* _Short task_: Locate the lines where "thing" occurs and copy them as they stand.
※
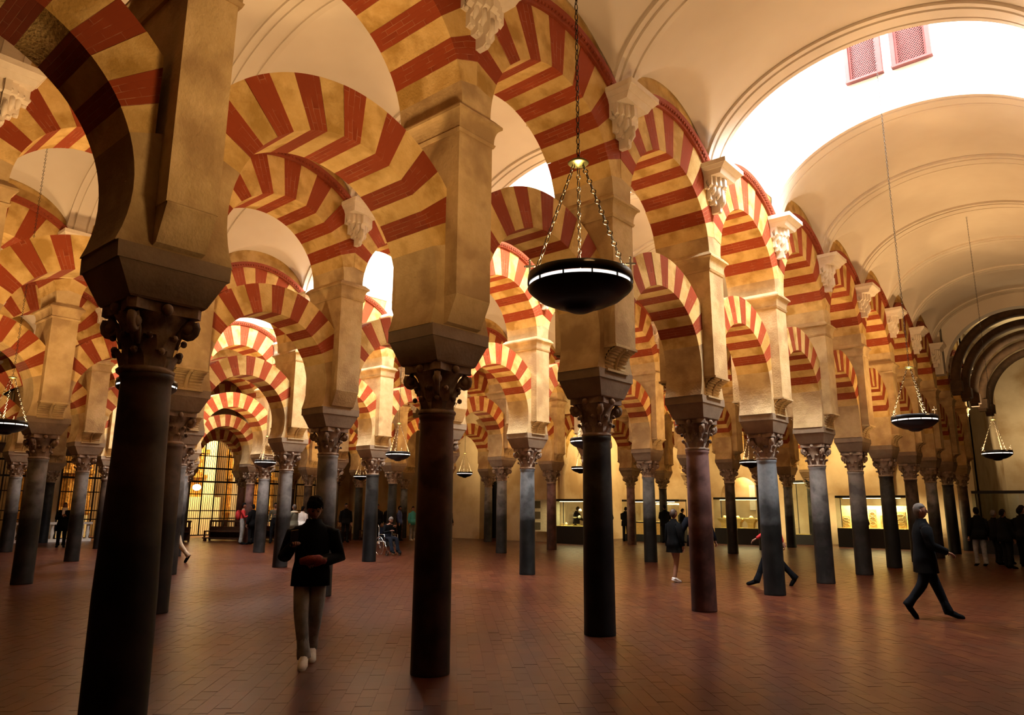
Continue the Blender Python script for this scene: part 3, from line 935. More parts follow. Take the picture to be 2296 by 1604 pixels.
# transverse wall with a large arch closing the first aisle, dark ribs beyond
def big_arch_wall(y, hw, zs, rise, th, mat, name):
    b = MB(); n = 40; top = 10.2
    pts = [(AISLE_X[0] - hw * math.cos(PI * i / n), zs + rise * math.sin(PI * i / n)) for i in range(n + 1)]
    for i in range(n):
        (xa, za), (xb_, zb_) = pts[i], pts[i + 1]
        b.prism([(xa, za), (xb_, zb_), (xb_, top), (xa, top)][::-1], y, y + th, 'y')
    return b.mesh(name, M[mat])
o = struct('wall_end_arch', big_arch_wall(colY(9) + .25, 2.22, 6.5, 2.0, .45, 'vault', 'wall_end_arch'))
b = MB()
for s in (-1, 1):
    b.box((AISLE_X[0] + s * 2.45, colY(9) + .48, 8.2), (.32, .46, 3.6))
obj('jamb', b.mesh('jamb', M['vault']), o)
for q, yy in enumerate((31.2, 33.2, 35.2, 37.2, 39.2)):
    b = MB(); n = 40; hw_ = 2.35; cx = AISLE_X[0]
    prof = [(-.2, 0), (-.2, -.16), (-.09, -.28), (.09, -.28), (.2, -.16), (.2, 0)]
    v = []; f = []
    for i in range(n + 1):
        t = PI * i / n
        for y_, o_ in prof:
            v.append((cx + (hw_ + o_) * math.cos(t), yy + y_, 6.3 + (2.5 + o_) * math.sin(t)))
    for i in range(n):
        for k in range(len(prof) - 1): f.append((i * 6 + k, i * 6 + k + 1, (i + 1) * 6 + k + 1, (i + 1) * 6 + k))
        f.append((i * 6 + 5, i * 6, (i + 1) * 6, (i + 1) * 6 + 5))
    b.add(v, f, 0, True)
    for s in (-1, 1):
        b.box((cx + s * (hw_ - .15), yy, 6.15), (.36, .42, .4)); b.box((cx + s * (hw_ - .12), yy, 5.9), (.28, .3, .12))
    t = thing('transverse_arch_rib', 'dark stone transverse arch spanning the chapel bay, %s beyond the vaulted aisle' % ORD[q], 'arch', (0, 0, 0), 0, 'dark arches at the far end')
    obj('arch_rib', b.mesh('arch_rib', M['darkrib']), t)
b = MB(); b.box((AISLE_X[0], 38, 9.75), (6, 17, .3)); struct('ceiling_chapel', b.mesh('ceiling_chapel', M['wall']))
area('chapel_light', (AISLE_X[0] - 1.9, 35.5, 5.4), (.1, 0, 1), .4, 6, 260, (1.0, .78, .45), 160)

# left wall with arched openings and iron grilles into the lit choir
XW = -37.5
OPEN = [(7.4, 1.3, 5.5), (10.4, 1.3, 5.5), (13.4, 1.3, 5.5), (16.35, 1.2, 5.5), (19.45, 1.35, 3.75), (22.6, 1.15, 3.6), (25.6, 1.15, 3.6)]
b = MB(); ys = -7; z1 = 9.2; th = .6
for yc, hw, zs in OPEN:
    b.box((XW - th / 2, (ys + yc - hw) / 2, z1 / 2), (th, yc - hw - ys, z1))
    n = 16; pts = [(yc - hw * math.cos(PI * i / n), zs + hw * math.sin(PI * i / n)) for i in range(n + 1)]
    for i in range(n):
        (ya, za), (yb_, zb_) = pts[i], pts[i + 1]
        b.prism([(ya, za), (yb_, zb_), (yb_, z1), (ya, z1)], XW - th, XW)
    ys = yc + hw
b.box((XW - th / 2, (ys + YB + .5) / 2, z1 / 2), (th, YB + .5 - ys, z1))
struct('wall_left', b.mesh('wall_left', M['wall']))
gl_where = ['left of the first pale pilaster', 'behind the balustrade', 'behind the woman with the scarf', 'beside the thick foreground column', 'tall, framed by small striped arches', 'behind the man in the phone pose', 'beside the wheelchair user']
for q, (yc, hw, zs) in enumerate(OPEN):
    t = thing('iron_grille', 'black iron grille in front of gilded choir, %s' % gl_where[q], 'grille', (XW + .08, yc, 0), 0, 'iron grilles of the choir')
    n = 12 if q == 4 else 11
    bars = []
    for i in range(n * 2 + 1):
        y = -hw + 2 * hw * i / (n * 2)
        big = (i % 6 == 0)
        ztop = zs + math.sqrt(max(0, hw * hw - y * y))
        bb = MB(); w = .055 if big else .02
        bb.box((0, y, (0.1 + ztop) / 2), (w, w, ztop - .1))
        obj('upright_bar', bb.mesh('upright_bar', M['iron']), t)
    for z in (.1, .95, 1.35, 2.2, 2.85, 3.55, 4.2):
        w_ = hw if z < zs else math.sqrt(max(.01, hw * hw - (z - zs) ** 2))
        bb = MB(); bb.box((0.01, 0, z), (.06, 2 * w_, .05 if z not in (2.85, 3.55) else .09))
        obj('cross_bar', bb.mesh('cross_bar', M['iron']), t)
    if q < 4:
        bb = MB(); bb.box((.02, 0, 4.02), (.14, 2 * hw, .34)); bb.box((.06, 0, 4.22), (.2, 2 * hw, .06)); bb.box((.06, 0, 3.84), (.2, 2 * hw, .06)); obj('carved_frieze', bb.mesh('carved_frieze', M['wood']), t)
    bb = MB(); bb.tube([(0, -hw * math.cos(PI * i / 16), zs + hw * math.sin(PI * i / 16)) for i in range(17)], .045, 6)
    obj('arched_rail', bb.mesh('arched_rail', M['iron']), t)
# choir room behind
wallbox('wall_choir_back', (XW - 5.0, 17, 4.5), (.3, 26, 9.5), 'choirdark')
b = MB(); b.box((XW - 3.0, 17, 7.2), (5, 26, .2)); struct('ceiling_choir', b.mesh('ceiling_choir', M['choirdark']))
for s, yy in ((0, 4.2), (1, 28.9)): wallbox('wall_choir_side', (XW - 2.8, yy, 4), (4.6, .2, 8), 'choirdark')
for q, yc in enumerate((8.9, 13.4, 19.45, 24.1)):
    t = thing('gilded_altarpiece', 'gilded carved altarpiece behind the iron grille, %s from the left' % ORD[q], 'altarpiece', (XW - 4.5, yc, 0), 0, 'altarpieces in the choir')
    b = MB(); b.box((0, 0, 2.9), (.25, 3.2, 4.2)); obj('panel', b.mesh('panel', M['gold']), t)
    for y in (-1.35, -.45, .45, 1.35):
        b = MB(); b.lathe([(.13, 1.5), (.09, 1.6), (.11, 2.2), (.08, 3.0), (.12, 3.1), (.13, 3.2)], 12, (.22, y, 0)); b.lathe([(.11, 3.4), (.08, 3.5), (.09, 4.4), (.12, 4.6)], 12, (.22, y, 0))
        obj('twisted_column', b.mesh('twisted_column', M['gold']), t)
    b = MB(); b.box((.2, 0, 1.35), (.5, 3.3, .3)); b.box((.2, 0, 3.3), (.45, 3.3, .18)); b.box((.2, 0, 4.75), (.45, 3.4, .22)); b.lathe([(1.4, 0), (1.2, .3), (.5, .8), (.05, 1.0)], 24, (0, 0, 4.9), sx=.15)
    obj('cornice', b.mesh('cornice', M['gold']), t)
    b = MB(); b.box((.5, 0, .55 if q != 2 else 1.05), (.9, 2.6 if q != 2 else 4.6, 1.1 if q != 2 else 2.1)); obj('altar_table', b.mesh('altar_table', M['chapelwall']), t)
    if q == 2:
        for yy_ in (-1.9, 1.9):
            b = MB(); b.box((.15, yy_, 4.2), (.3, .75, 4.2)); obj('side_pilaster', b.mesh('side_pilaster', M['chapelwall']), t)
t = thing('sanctuary_lamp', 'glowing white lamp seen through the tall arched grille', 'lamp', (XW - 2.2, 19.6, 2.6))
b = MB(); b.ball((0, 0, 0), .22, 12, 8, sq=(1, 1, .8)); obj('lamp_globe', b.mesh('lamp_globe', M['lampglow']), t)
b = MB(); b.tube([(0, 0, .15), (0, 0, 4.52)], .01, 6); obj('hanger', b.mesh('hanger', M['iron']), t)
for yc, pw in ((7.4, 60), (13.4, 90), (19.45, 1100), (25.0, 260)):
    area('choir_light', (XW - 1.6, yc, 6.6), (-.5, 0, -1), 1.2, 2.0, pw, (1.0, .74, .36))
# stone balustrade
t = thing('stone_balustrade', 'low pale stone balustrade behind the woman with the scarf', 'balustrade', (XW + .9, 11.6, 0))
b = MB(); b.box((0, 0, .06), (.3, 3.4, .12)); obj('plinth', b.mesh('plinth', M['bracket']), t)
b = MB(); b.box((0, 0, .80), (.28, 3.4, .10)); obj('handrail', b.mesh('handrail', M['bracket']), t)
bal = MB(); bal.lathe([(.07, .12), (.05, .2), (.09, .38), (.05, .6), (.07, .75)], 12)
bm = bal.mesh('baluster', M['bracket'])
for i in range(14): obj('baluster', bm, t, (0, -1.55 + i * .24, 0))

# ------------------------------------------------------------------ hanging bowl lamps
def link_mesh(top):
    return None
def chain_pts(b, p0, p1, r_link=.016, wire=.0035, pitch=.075):
    """alternating round and long links from p0 to p1"""
    p0, p1 = Vector(p0), Vector(p1); d = p1 - p0; L_ = d.length; d.normalize()
    a = d.orthogonal().normalized(); c = d.cross(a)
    n = max(2, int(L_ / pitch)); step = L_ / n
    for i in range(n):
        m0 = p0 + d * (step * (i + .18)); m1 = p0 + d * (step * (i + .66))
        b.tube([m0 + (a * math.cos(q) + d * math.sin(q)) * r_link for q in [2 * PI * z / 8 for z in range(8)]], wire, 4, closed=True)
        pts = []
        hl = step * .36
        for z in range(8):
            q = 2 * PI * z / 8
            pts.append(m1 + c * (math.cos(q) * r_link * .6) + d * (math.sin(q) * hl))
        b.tube(pts, wire, 4, closed=True)
def lamp_meshes():
    out = {}
    b = MB(); b.lathe([(.0, -.155), (.05, -.152), (.09, -.135), (.10, -.12), (.17, -.105), (.25, -.07), (.31, -.02), (.325, .0), (.322, .004), (.24, -.05), (.1, -.09), (0, -.1)], 48, cap=False)
    out['bowl'] = b.mesh('bowl', M['bowl'])
    b = MB(); b.lathe([(.318, .004), (.318, .024), (.308, .024), (.308, .004)], 48, cap=False)
    out['light_ring'] = b.mesh('light_ring', M['glowring'])
    b = MB(); b.lathe([(.322, .026), (.327, .03), (.322, .085), (.314, .09), (.306, .086), (.31, .03), (.322, .026)], 48, cap=False)
    for i in range(12):
        a = 2 * PI * i / 12 + .1
        b.box((.318 * math.cos(a), .318 * math.sin(a), .014), (.014, .008, .03), rz=a)
    out['rim_band'] = b.mesh('rim_band', M['bowl'])
    b = MB(); b.lathe([(0, .86), (.05, .855), (.068, .84), (.06, .832), (.02, .82), (0, .815)], 24, cap=False)
    out['brass_disc'] = b.mesh('brass_disc', M['brass'])
    b = MB(); chain_pts(b, (0, 0, .87), (0, 0, 9.02 - 2.93)); out['main_chain'] = b.mesh('main_chain', M['bowl'])
    b = MB(); chain_pts(b, (0, 0, .87), (0, 0, 12.41 - 2.93)); out['long_chain'] = b.mesh('main_chain', M['bowl'])
    b = MB(); chain_pts(b, (.30, 0, .08), (.03, 0, .83)); out['side_chain'] = b.mesh('side_chain', M['chainiron'])
    b = MB(); b.box((0, 0, .05), (.012, .012, .10)); b.box((0, 0, .065), (.012, .05, .012)); b.ball((0, 0, .105), .009, 6, 4); b.ball((0, .028, .065), .008, 6, 4); b.ball((0, -.028, .065), .008, 6, 4)
    out['small_cross'] = b.mesh('small_cross', M['bowl'])
    return out
LM = lamp_meshes()
def make_lamp(k, y, label):
    x = AISLE_X[k]
    t = thing('hanging_bowl_lamp', label, 'hanging lamp', (x, y, 2.93), rng.uniform(0, 1) if (k, y) != (0, 3.53) else R(102), 'bronze bowl lamps hung on chains')
    obj('bowl', LM['bowl'], t); obj('light_ring', LM['light_ring'], t); obj('rim_band', LM['rim_band'], t)
    obj('brass_disc', LM['brass_disc'], t); obj('main_chain', LM['long_chain' if 11.5 < y < 14 else 'main_chain'], t)
    for q in range(3):
        obj('side_chain', LM['side_chain'], t, (0, 0, 0), (0, 0, 2 * PI * q / 3 + .4))
        if q < 2: obj('small_cross', LM['small_cross'], t, (.312 * math.cos(PI * q + .4 + PI / 2), .312 * math.sin(PI * q + .4 + PI / 2), .088), (0, 0, PI * q + .4))
    area('lamp_uplight', (x, y, 3.0), (0, 0, 1), .5, .5, LAMP_POWER * {(0, 3.53): .70, (1, 3.53): .95}.get((k, y), (1.35 if y > 15 else .9) if k == 0 else 1), WARM)
labs = {(0, 0): 'large dark bronze bowl lamp hanging in the foreground near the centre', (0, 1): 'dark bowl lamp low under the bright vault, left of the elderly man',
 (0, 2): 'dark bowl lamp at the far right end of the vaulted aisle', (1, 0): 'bowl lamp half hidden behind the huge foreground column', (1, 1): 'bowl lamp hidden behind the black column of the nearest arcade',
 (1, 2): 'bowl lamp partly behind the blue-grey column of the nearest arcade', (2, 0): 'bowl lamp cut by the left edge of the picture', (2, 1): 'bowl lamp left of the red-brown column, near the wheelchair user',
 (2, 2): 'far bowl lamp behind the black column, near the lit showcases', (3, 1): 'far bowl lamp in front of the choir screens, left of the man with phone', (3, 2): 'small far bowl lamp just right of the red-brown column',
 (4, 1): 'small bowl lamp beside the tall arched choir grille', (4, 2): 'tiny far bowl lamp before the back wall grilles', (3, 0): 'bowl lamp beyond the left edge, fourth aisle', (4, 0): 'bowl lamp beyond the left edge, fifth aisle'}
LYS = [3.53, 12.4, 20.9]
for (k, q), lab in labs.items():
    make_lamp(k, {(2, 0): 3.78, (2, 1): 12.59, (3, 2): 21.4}.get((k, q), LYS[q]), lab)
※
* _Complete output_:
    t = thing('transverse_arch_rib', 'dark stone transverse arch spanning the chapel bay, %s beyond the vaulted aisle' % ORD[q], 'arch', (0, 0, 0), 0, 'dark arches at the far end')
    t = thing('iron_grille', 'black iron grille in front of gilded choir, %s' % gl_where[q], 'grille', (XW + .08, yc, 0), 0, 'iron grilles of the choir')
    t = thing('gilded_altarpiece', 'gilded carved altarpiece behind the iron grille, %s from the left' % ORD[q], 'altarpiece', (XW - 4.5, yc, 0), 0, 'altarpieces in the choir')
t = thing('sanctuary_lamp', 'glowing white lamp seen through the tall arched grille', 'lamp', (XW - 2.2, 19.6, 2.6))
t = thing('stone_balustrade', 'low pale stone balustrade behind the woman with the scarf', 'balustrade', (XW + .9, 11.6, 0))
    t = thing('hanging_bowl_lamp', label, 'hanging lamp', (x, y, 2.93), rng.uniform(0, 1) if (k, y) != (0, 3.53) else R(102), 'bronze bowl lamps hung on chains')